A U.S. military judge Monday rejected a defense motion to bar evidence gained from a key suspect's computer in the Abu Ghraib prison abuse scandal. The defense had claimed investigators acted improperly in taking material from the laptop.

Judge Col. James Pohl also rejected a defense motion to have Spc. Charles Graner's eventual trial moved out of Iraq, saying the request was premature.

As the two-day hearing began at a U.S. military base in Germany, lawyers for Graner — identified in previous testimony as the alleged ringleader — suggested he had been too tired to make a clear decision about his rights when he allowed investigators to take a computer and CDs from his quarters at the prison in January.

But Pohl rejected a defense request to bar anything found on the laptop as evidence, while stressing that the point could be raised again later once it became clear what was on the computer.

He granted a defense motion to suppress a statement by Graner, cited by an investigator who testified Monday, that "everything you want is in my computer."

Graner, 35, is among four soldiers charged with abuse at Abu Ghraib who is facing hearings this week at a heavily secured U.S. military base in Mannheim. Spc.
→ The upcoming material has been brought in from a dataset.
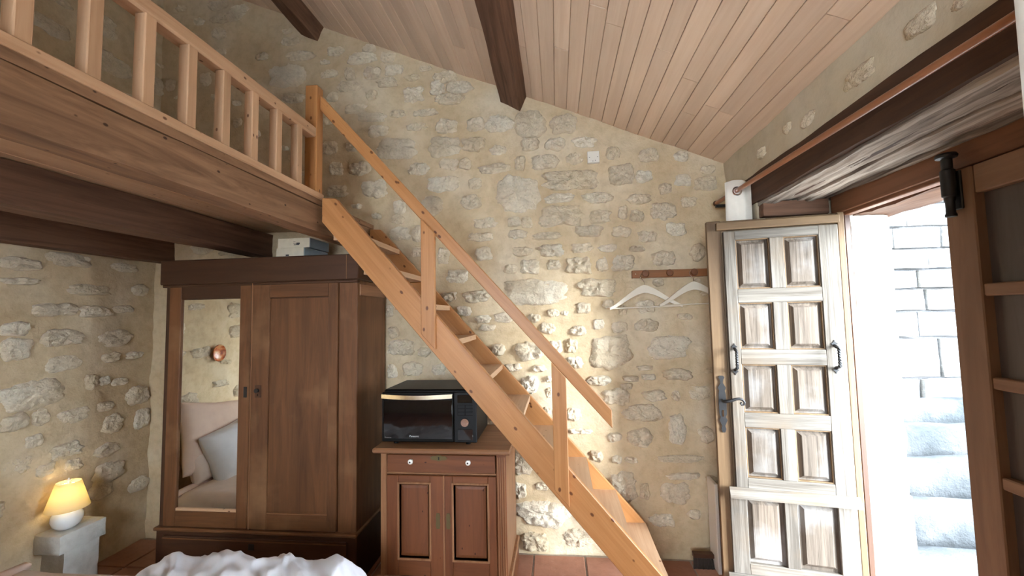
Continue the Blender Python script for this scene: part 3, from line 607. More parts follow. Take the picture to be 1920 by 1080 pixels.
# ================================================================== LOFT
eb = empty('loft_edge_beam', (-1.32, 0.5, 2.02), 'long light-brown oak beam carrying the loft railing', 'beam')
rough_box('main_timber', (-1.375, -1.8, 2.020), (-1.270, BY + 0.02, 2.168), (0.03, 0.05, 0.024), 0.006, LOFTOAK('y'), eb, freq=7, stretch=(1, .25, 1))
rough_box('top_lath', (-1.372, -1.8, 2.172), (-1.272, BY - 0.05, 2.203), (0.05, 0.06, 0.03), 0.003, LOFTOAK('y'), eb, freq=7, stretch=(1, .25, 1), seed=2)
deck = empty('loft_deck', (-2.2, 0.5, 2.19), 'plank floor of the loft resting on three beams', 'loft floor')
x = LX + 0.03
while x < -1.40:
    box('plank', (x, -1.8, 2.190), (min(x + 0.158, -1.385), BY - 0.02, 2.212), PALEPINE('y'), deck, bev=0.003); x += 0.161
tag(rough_box('loft_joist', (-2.235, -1.8, 2.015), (-2.075, BY + 0.02, 2.180), (0.04, 0.07, 0.035), 0.008, DARKOAK('y'), freq=6, stretch=(1, .25, 1), seed=4), 'dark loft joist ending above the middle of the wardrobe', 'beam', 'dark joists under the loft')
tag(rough_box('loft_joist', (-2.985, -1.8, 1.995), (-2.865, BY + 0.02, 2.180), (0.04, 0.07, 0.035), 0.008, DARKOAK('y'), freq=6, stretch=(1, .25, 1), seed=5), 'dark loft joist running along the left wall', 'beam', 'dark joists under the loft')

rl = empty('loft_railing', (-1.3, 0.5, 2.2), 'pale pine balustrade with square balusters along the loft edge', 'railing')
box('bottom_rail', (-1.365, -1.0, 2.203), (-1.262, 2.165, 2.236), PALEPINE('y'), rl, bev=0.004)
box('top_rail', (-1.335, -1.0, 2.535), (-1.272, 2.105, 2.592), PALEPINE('y'), rl, bev=0.008)
bal = None
for k in range(14):
    y = 1.937 - 0.158 * k; mw = T(-1.292, y + 0.02, 2.386)
    if bal is None: bal = box('baluster', (-0.02, -0.02, -0.150), (0.02, 0.02, 0.150), PALEPINE('z'), rl, mw)
    else: same('baluster', bal, rl, mw)
box('newel_post', (-1.340, 2.100, 2.203), (-1.270, 2.162, 2.832), PINE('z'), rl, bev=0.004)

# ================================================================== STAIRCASE
stair = empty('staircase', (0.4, 2.4, 0), 'steep open orange pine staircase with handrail leading up to the loft', 'staircase')
def stringer(y0, y1, ztop, slope, zbot, left, cut):
    # top edge z = ztop + slope*x ; bottom edge z = zbot + slope*x
    top = lambda x: ztop + slope * x
    bot = lambda x: zbot + slope * x
    xl = left; xf = -zbot / slope
    poly = [(xl, bot(xl)), (xf, 0.0), (cut, 0.0), (cut, top(cut) - 0.03), (cut - 0.03, top(cut - 0.03)), (xl + 0.075, top(xl + 0.075)), (xl, top(xl + 0.075) + 0.005)]
    a = math.atan(slope); c = Vector((-0.35, 0, 1.1))
    # local frame along the board so the grain runs with it
    m = frame_matrix((c.x, y0, c.z), (math.cos(a), 0, math.sin(a)), (-math.sin(a), 0, math.cos(a)), (0, 1, 0))
    inv = m.inverted()
    pl = [inv @ Vector((p[0], y0, p[1])) for p in poly]
    return prism('stringer', [(p.x, p.z) for p in pl], y1 - y0, PINE('x'), stair, m, bev=0.003)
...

Megan Ambuhl's case was to be heard later Monday, while Staff Sgt. Ivan Frederick and Spc. Javal Davis had hearings set for Tuesday.

In developments in other abuse cases:

Nagem Sadoon Hatab, an Iraqi POW, died of strangulation last year at a holding facility near Nasiriyah, the first death of an Iraqi prisoner to be acknowledged by the U.S. military.

Reserve Sgt. Gary Pittman, of New York, is one of three men charged in the June 2003 death. He could receive more than three years in a military prison if found guilty on two charges of dereliction of duty and four counts of assault.

The accused Marines and their lawyers say Hatab died of natural causes, perhaps an asthma attack.

Pittman's military trial was set to begin Monday. More than 40 witnesses were scheduled to testify at his court-martial, which is expected to last about three weeks.

According to a fellow Marine who has been granted immunity, Pittman karate-kicked Hatab in the chest so hard that he flew three feet before hitting the floor.

Hatab, 52, had been rumored to be an official of former Iraqi President Saddam Hussein's Baath party, as well as involved in the ambush of a U.S. Army convoy that killed 11 soldiers and led to the capture of Pfc. Jessica Lynch and five others.

Within 48 hours of his arrest, a guard found a lifeless Hatab lying naked and covered in his own waste in a yard.

Hatab is among 37 Iraqi and Afghan prisoners whose deaths are being investigated. His was the only one to occur at Camp Whitehorse, outside Nasiriyah; the facility has since been closed.

Conditions there were harsh. Prisoners used cardboard boxes for toilets and prisoners slept on the floor of a stone building. During the day, the outside temperature reached 120 degrees.

Guards came from the New York-based 2nd Battalion, 25th Marine Regiment. The reservists were attached to Camp Pendleton's 1st Marine Division when they landed in Iraq.

According to pretrial testimony taken at Camp Pendleton earlier this year, none of the reservists had been trained to run a military prison.

At preliminary hearings, Col. William Gallo found that Hatab and another inmate received "arbitrary beatings" from Pittman and Lance Cpl. William Roy, a Rensselaer County jail guard from Troy, N.Y.

Roy, who testified under immunity, said Pittman — who in civilian life was a guard at a New York City federal prison — karate-kicked the handcuffed, hooded man in the chest.

Maj. Clarke Paulus, who commanded the detention center at Camp Whitehorse, allegedly authorized a Marine to grab Hatab by the neck to drag him to a holding pen.

An autopsy concluded that he had seven broken ribs and slowly suffocated from a crushed windpipe.

Eight Marines originally were charged with crimes ranging from dereliction of duty to negligent homicide. However, Gallo found that while Hatab had been illegally assaulted, it could not be determined who caused his death.

Two other men also face charges in Hatab's death.

Paulus faces a court-martial next month on charges of dereliction of duty and assault, and two charges of cruelty and maltreatment. He could get 5½ years if convicted. Whitehorse base commander Maj. Michael Froeder faces charges of negligence and abuse of prisoners.